## Start

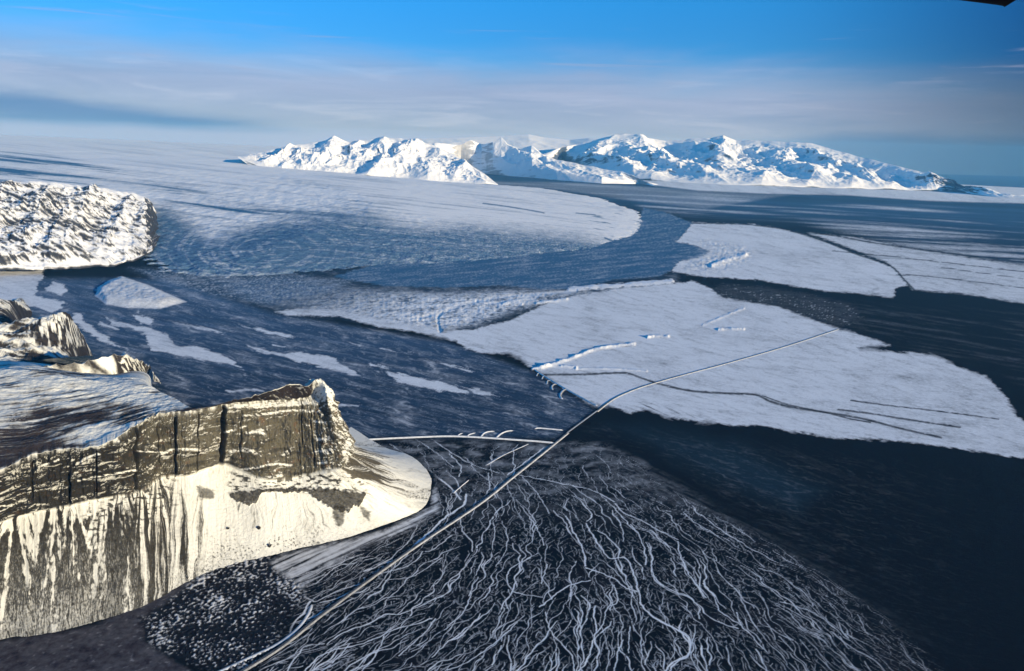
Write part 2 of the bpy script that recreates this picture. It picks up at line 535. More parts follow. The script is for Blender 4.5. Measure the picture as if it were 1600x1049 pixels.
def braid_raster(x0, y0, nx, ny, cell):
    R = np.zeros((ny, nx), np.float32)         # snow amount
    I = -np.ones((ny, nx), np.int32)
    rng = np.random.RandomState(5)
    f0 = at_height([a[0] for a, b in FLOW], [a[1] for a, b in FLOW])[:, :2]
    f1 = at_height([b[0] for a, b in FLOW], [b[1] for a, b in FLOW])[:, :2]
    fd = f1 - f0; fd /= np.linalg.norm(fd, axis=1, keepdims=True); fc = (f0 + f1) / 2

    def stamp(x, y, r, amt):
        """soft discs at (x,y)"""
        k = int(np.ceil(np.max(r) / cell)) + 1
        gx = (x - x0) / cell; gy = (y - y0) / cell
        bx = np.floor(gx).astype(int); by = np.floor(gy).astype(int)
        for dy in range(-k, k + 1):
            for dx in range(-k, k + 1):
                ix, iy = bx + dx, by + dy
                ok = (ix >= 0) & (ix < nx) & (iy >= 0) & (iy < ny)
                d = np.hypot(ix - gx, iy - gy) * cell
                v = np.clip(1.0 - (d - r) / (cell * 1.0), 0, 1) * amt
                np.maximum.at(R, (iy[ok], ix[ok]), v[ok].astype(np.float32))

    n_id = [0]

    def mark(path):
        ix = ((path[:, 0] - x0) / cell).astype(int); iy = ((path[:, 1] - y0) / cell).astype(int)
        ok = (ix >= 1) & (ix < nx - 1) & (iy >= 1) & (iy < ny - 1)
        for dy in (-1, 0, 1):
            for dx in (-1, 0, 1):
                I[iy[ok] + dy, ix[ok] + dx] = n_id[0]
        n_id[0] += 1

    for w, pts in braid_lines():
        W = at_height([p[0] for p in pts], [p[1] for p in pts])[:, :2]
        S = smooth_line(W, 24)
        seg = np.linalg.norm(np.diff(S, axis=0), axis=1); L = np.concatenate([[0], np.cumsum(seg)])
        n = max(4, int(L[-1] / 3.0)); t = np.linspace(0, L[-1], n)
        S = np.stack([np.interp(t, L, S[:, 0]), np.interp(t, L, S[:, 1])], 1)
        wob = fbm(S[:, 0] / 45.0, S[:, 1] / 45.0, 3, 3) * 9.0
        wob2 = fbm(S[:, 0] / 45.0, S[:, 1] / 45.0, 8, 3) * 9.0
        S = S + np.stack([wob, wob2], 1)
        rr = w * 0.31 * (0.75 + 0.6 * fbm(t / 60.0, t * 0 + w, 11, 3))
        stamp(S[:, 0], S[:, 1], np.maximum(rr, 0.8), np.ones(n))
        mark(S)
    # tributaries: seeds all over the fan, traced down the flow until they meet a channel
    fan = [(560, 690), (700, 684), (870, 690), (930, 690), (1010, 725), (1080, 780), (1190, 830), (1330, 920), (1480, 1060), (380, 1060), (440, 1010), (470, 930), (425, 890), (560, 850), (675, 800), (682, 745), (640, 712)]
    seeds = 8000
    sp = np.stack([rng.uniform(400, 1480, seeds), 690 + 370 * rng.uniform(0, 1, seeds) ** 0.75], 1)
    sp = sp[sdf(fan, sp[:, 0], sp[:, 1]) > 0]
    W = at_height(sp[:, 0], sp[:, 1])[:, :2]
    step = 3.2
    order = np.arange(len(W)); n_long = 520
    for q in order:
        lead = q < n_long
        p = W[q].copy(); path = []
        phase = rng.randint(1000); side = rng.choice([-1, 1]) * rng.uniform(0.3, 1.0)
        width = rng.choice([0.3, 0.6, 1.0, 1.5], p=[.45, .33, .16, .06])
        nmax = int(rng.choice([14, 28, 50, 90], p=[.3, .34, .26, .1]))
        if lead:
            width = rng.choice([0.6, 1.2, 2.0, 3.0], p=[.32, .34, .22, .12]); nmax = int(rng.uniform(50, 190)); side *= 0.5
        ix, iy = int((p[0] - x0) / cell), int((p[1] - y0) / cell)
        if not (2 < ix < nx - 3 and 2 < iy < ny - 3) or I[iy - 2:iy + 3, ix - 2:ix + 3].max() >= 0:
            continue
        d2 = ((fc - p) ** 2).sum(1) + 150.0 ** 2
        wgt = 1 / d2 ** 1.5
        base = (fd * wgt[:, None]).sum(0)
        ba = atan2(base[1], base[0])
        hit = False
        for k in range(nmax):
            a = ba + side * max(0.0, 1 - k / (0.75 * nmax)) + (0.62 if lead else 0.45) * float(perlin(np.array([p[0] / 58.0]), np.array([p[1] / 58.0]), 41)[0]) + (0.55 if lead else 0.38) * float(perlin(np.array([k * (0.09 if lead else 0.16)]), np.array([phase * 3.1]), 9)[0])
            p = p + step * np.array([cos(a), sin(a)])
            ix, iy = int((p[0] - x0) / cell), int((p[1] - y0) / cell)
            if not (2 < ix < nx - 3 and 2 < iy < ny - 3):
                break
            path.append(p.copy())
            if I[iy, ix] >= 0 and not (lead and k < 30 or lead and rng.uniform() < 0.93):
                hit = True
                break
        if len(path) < 5:
            continue
        path = np.array(path); n = len(path)
        tw = np.linspace(0.45, 1.0, n) if hit else np.sin(np.linspace(0.15, pi - 0.15, n)) ** 0.5
        tw = tw * (0.75 + 0.7 * fbm(np.arange(n) * 0.07, np.full(n, phase * 0.9), 15, 3))
        amt = 0.95 if lead else rng.choice([0.26, 0.55, 0.9], p=[.35, .35, .3])
        brk = np.where(fbm(np.arange(n) * 0.11, np.full(n, phase * 1.7), 5, 2) > -0.42, 1.0, 0.25)
        stamp(path[:, 0], path[:, 1], width * tw, amt * brk * np.ones(n))
        mark(path)
    return R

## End

Stated problem: Transcribe the whole listing, character for character, but not its images.

Task result:
Write part 2 of the bpy script that recreates this picture. It picks up at line 535. More parts follow. The script is for Blender 4.5. Measure the picture as if it were 1600x1049 pixels.
def braid_raster(x0, y0, nx, ny, cell):
    R = np.zeros((ny, nx), np.float32)         # snow amount
    I = -np.ones((ny, nx), np.int32)
    rng = np.random.RandomState(5)
    f0 = at_height([a[0] for a, b in FLOW], [a[1] for a, b in FLOW])[:, :2]
    f1 = at_height([b[0] for a, b in FLOW], [b[1] for a, b in FLOW])[:, :2]
    fd = f1 - f0; fd /= np.linalg.norm(fd, axis=1, keepdims=True); fc = (f0 + f1) / 2

    def stamp(x, y, r, amt):
        """soft discs at (x,y)"""
        k = int(np.ceil(np.max(r) / cell)) + 1
        gx = (x - x0) / cell; gy = (y - y0) / cell
        bx = np.floor(gx).astype(int); by = np.floor(gy).astype(int)
        for dy in range(-k, k + 1):
            for dx in range(-k, k + 1):
                ix, iy = bx + dx, by + dy
                ok = (ix >= 0) & (ix < nx) & (iy >= 0) & (iy < ny)
                d = np.hypot(ix - gx, iy - gy) * cell
                v = np.clip(1.0 - (d - r) / (cell * 1.0), 0, 1) * amt
                np.maximum.at(R, (iy[ok], ix[ok]), v[ok].astype(np.float32))

    n_id = [0]

    def mark(path):
        ix = ((path[:, 0] - x0) / cell).astype(int); iy = ((path[:, 1] - y0) / cell).astype(int)
        ok = (ix >= 1) & (ix < nx - 1) & (iy >= 1) & (iy < ny - 1)
        for dy in (-1, 0, 1):
            for dx in (-1, 0, 1):
                I[iy[ok] + dy, ix[ok] + dx] = n_id[0]
        n_id[0] += 1

    for w, pts in braid_lines():
        W = at_height([p[0] for p in pts], [p[1] for p in pts])[:, :2]
        S = smooth_line(W, 24)
        seg = np.linalg.norm(np.diff(S, axis=0), axis=1); L = np.concatenate([[0], np.cumsum(seg)])
        n = max(4, int(L[-1] / 3.0)); t = np.linspace(0, L[-1], n)
        S = np.stack([np.interp(t, L, S[:, 0]), np.interp(t, L, S[:, 1])], 1)
        wob = fbm(S[:, 0] / 45.0, S[:, 1] / 45.0, 3, 3) * 9.0
        wob2 = fbm(S[:, 0] / 45.0, S[:, 1] / 45.0, 8, 3) * 9.0
        S = S + np.stack([wob, wob2], 1)
        rr = w * 0.31 * (0.75 + 0.6 * fbm(t / 60.0, t * 0 + w, 11, 3))
        stamp(S[:, 0], S[:, 1], np.maximum(rr, 0.8), np.ones(n))
        mark(S)
    # tributaries: seeds all over the fan, traced down the flow until they meet a channel
    fan = [(560, 690), (700, 684), (870, 690), (930, 690), (1010, 725), (1080, 780), (1190, 830), (1330, 920), (1480, 1060), (380, 1060), (440, 1010), (470, 930), (425, 890), (560, 850), (675, 800), (682, 745), (640, 712)]
    seeds = 8000
    sp = np.stack([rng.uniform(400, 1480, seeds), 690 + 370 * rng.uniform(0, 1, seeds) ** 0.75], 1)
    sp = sp[sdf(fan, sp[:, 0], sp[:, 1]) > 0]
    W = at_height(sp[:, 0], sp[:, 1])[:, :2]
    step = 3.2
    order = np.arange(len(W)); n_long = 520
    for q in order:
        lead = q < n_long
        p = W[q].copy(); path = []
        phase = rng.randint(1000); side = rng.choice([-1, 1]) * rng.uniform(0.3, 1.0)
        width = rng.choice([0.3, 0.6, 1.0, 1.5], p=[.45, .33, .16, .06])
        nmax = int(rng.choice([14, 28, 50, 90], p=[.3, .34, .26, .1]))
        if lead:
            width = rng.choice([0.6, 1.2, 2.0, 3.0], p=[.32, .34, .22, .12]); nmax = int(rng.uniform(50, 190)); side *= 0.5
        ix, iy = int((p[0] - x0) / cell), int((p[1] - y0) / cell)
        if not (2 < ix < nx - 3 and 2 < iy < ny - 3) or I[iy - 2:iy + 3, ix - 2:ix + 3].max() >= 0:
            continue
        d2 = ((fc - p) ** 2).sum(1) + 150.0 ** 2
        wgt = 1 / d2 ** 1.5
        base = (fd * wgt[:, None]).sum(0)
        ba = atan2(base[1], base[0])
        hit = False
        for k in range(nmax):
            a = ba + side * max(0.0, 1 - k / (0.75 * nmax)) + (0.62 if lead else 0.45) * float(perlin(np.array([p[0] / 58.0]), np.array([p[1] / 58.0]), 41)[0]) + (0.55 if lead else 0.38) * float(perlin(np.array([k * (0.09 if lead else 0.16)]), np.array([phase * 3.1]), 9)[0])
            p = p + step * np.array([cos(a), sin(a)])
            ix, iy = int((p[0] - x0) / cell), int((p[1] - y0) / cell)
            if not (2 < ix < nx - 3 and 2 < iy < ny - 3):
                break
            path.append(p.copy())
            if I[iy, ix] >= 0 and not (lead and k < 30 or lead and rng.uniform() < 0.93):
                hit = True
                break
        if len(path) < 5:
            continue
        path = np.array(path); n = len(path)
        tw = np.linspace(0.45, 1.0, n) if hit else np.sin(np.linspace(0.15, pi - 0.15, n)) ** 0.5
        tw = tw * (0.75 + 0.7 * fbm(np.arange(n) * 0.07, np.full(n, phase * 0.9), 15, 3))
        amt = 0.95 if lead else rng.choice([0.26, 0.55, 0.9], p=[.35, .35, .3])
        brk = np.where(fbm(np.arange(n) * 0.11, np.full(n, phase * 1.7), 5, 2) > -0.42, 1.0, 0.25)
        stamp(path[:, 0], path[:, 1], width * tw, amt * brk * np.ones(n))
        mark(path)
    return R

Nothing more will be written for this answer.